▸ What the exercise asks: Print all the records exactly, please.

begin Record excerpts

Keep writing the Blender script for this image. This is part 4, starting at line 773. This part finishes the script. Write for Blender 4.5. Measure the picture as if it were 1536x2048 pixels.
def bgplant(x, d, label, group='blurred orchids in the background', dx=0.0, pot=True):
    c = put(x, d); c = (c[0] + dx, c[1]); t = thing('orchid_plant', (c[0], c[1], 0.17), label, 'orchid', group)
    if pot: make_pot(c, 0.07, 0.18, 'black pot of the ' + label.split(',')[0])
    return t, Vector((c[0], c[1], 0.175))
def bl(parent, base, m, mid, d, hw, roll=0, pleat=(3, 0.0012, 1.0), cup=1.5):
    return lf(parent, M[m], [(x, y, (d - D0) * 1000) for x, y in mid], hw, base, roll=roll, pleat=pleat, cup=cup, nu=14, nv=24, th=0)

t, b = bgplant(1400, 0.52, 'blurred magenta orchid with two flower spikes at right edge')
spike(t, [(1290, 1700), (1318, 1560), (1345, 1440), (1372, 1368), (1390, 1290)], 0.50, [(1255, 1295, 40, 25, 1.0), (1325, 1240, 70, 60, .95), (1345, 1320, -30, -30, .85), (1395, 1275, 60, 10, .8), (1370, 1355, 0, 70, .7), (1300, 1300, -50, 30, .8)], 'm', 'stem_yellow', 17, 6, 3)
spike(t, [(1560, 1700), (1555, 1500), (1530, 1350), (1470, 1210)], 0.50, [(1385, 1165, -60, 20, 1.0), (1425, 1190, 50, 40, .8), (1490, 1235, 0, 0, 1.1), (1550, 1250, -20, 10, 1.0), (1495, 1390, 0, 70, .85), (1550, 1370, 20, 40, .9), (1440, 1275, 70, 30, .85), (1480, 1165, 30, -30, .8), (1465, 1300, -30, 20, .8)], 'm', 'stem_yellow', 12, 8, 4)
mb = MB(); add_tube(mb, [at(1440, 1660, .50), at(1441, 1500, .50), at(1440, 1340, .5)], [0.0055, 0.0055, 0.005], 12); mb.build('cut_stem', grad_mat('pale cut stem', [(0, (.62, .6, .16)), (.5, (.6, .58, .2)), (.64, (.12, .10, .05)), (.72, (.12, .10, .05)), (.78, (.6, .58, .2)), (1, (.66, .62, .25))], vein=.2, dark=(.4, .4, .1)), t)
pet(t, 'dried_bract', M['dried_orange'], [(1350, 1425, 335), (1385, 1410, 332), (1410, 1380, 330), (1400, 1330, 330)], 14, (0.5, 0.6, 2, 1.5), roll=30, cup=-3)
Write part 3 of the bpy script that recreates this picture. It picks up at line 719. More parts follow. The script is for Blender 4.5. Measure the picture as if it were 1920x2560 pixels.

end Record excerpts

▸ Exercise solution:
Keep writing the Blender script for this image. This is part 4, starting at line 773. This part finishes the script. Write for Blender 4.5. Measure the picture as if it were 1536x2048 pixels.
def bgplant(x, d, label, group='blurred orchids in the background', dx=0.0, pot=True):
    c = put(x, d); c = (c[0] + dx, c[1]); t = thing('orchid_plant', (c[0], c[1], 0.17), label, 'orchid', group)
    if pot: make_pot(c, 0.07, 0.18, 'black pot of the ' + label.split(',')[0])
    return t, Vector((c[0], c[1], 0.175))
def bl(parent, base, m, mid, d, hw, roll=0, pleat=(3, 0.0012, 1.0), cup=1.5):
    return lf(parent, M[m], [(x, y, (d - D0) * 1000) for x, y in mid], hw, base, roll=roll, pleat=pleat, cup=cup, nu=14, nv=24, th=0)

t, b = bgplant(1400, 0.52, 'blurred magenta orchid with two flower spikes at right edge')
spike(t, [(1290, 1700), (1318, 1560), (1345, 1440), (1372, 1368), (1390, 1290)], 0.50, [(1255, 1295, 40, 25, 1.0), (1325, 1240, 70, 60, .95), (1345, 1320, -30, -30, .85), (1395, 1275, 60, 10, .8), (1370, 1355, 0, 70, .7), (1300, 1300, -50, 30, .8)], 'm', 'stem_yellow', 17, 6, 3)
spike(t, [(1560, 1700), (1555, 1500), (1530, 1350), (1470, 1210)], 0.50, [(1385, 1165, -60, 20, 1.0), (1425, 1190, 50, 40, .8), (1490, 1235, 0, 0, 1.1), (1550, 1250, -20, 10, 1.0), (1495, 1390, 0, 70, .85), (1550, 1370, 20, 40, .9), (1440, 1275, 70, 30, .85), (1480, 1165, 30, -30, .8), (1465, 1300, -30, 20, .8)], 'm', 'stem_yellow', 12, 8, 4)
mb = MB(); add_tube(mb, [at(1440, 1660, .50), at(1441, 1500, .50), at(1440, 1340, .5)], [0.0055, 0.0055, 0.005], 12); mb.build('cut_stem', grad_mat('pale cut stem', [(0, (.62, .6, .16)), (.5, (.6, .58, .2)), (.64, (.12, .10, .05)), (.72, (.12, .10, .05)), (.78, (.6, .58, .2)), (1, (.66, .62, .25))], vein=.2, dark=(.4, .4, .1)), t)
pet(t, 'dried_bract', M['dried_orange'], [(1350, 1425, 335), (1385, 1410, 332), (1410, 1380, 330), (1400, 1330, 330)], 14, (0.5, 0.6, 2, 1.5), roll=30, cup=-3)
Write part 3 of the bpy script that recreates this picture. It picks up at line 719. More parts follow. The script is for Blender 4.5. Measure the picture as if it were 1920x2560 pixels.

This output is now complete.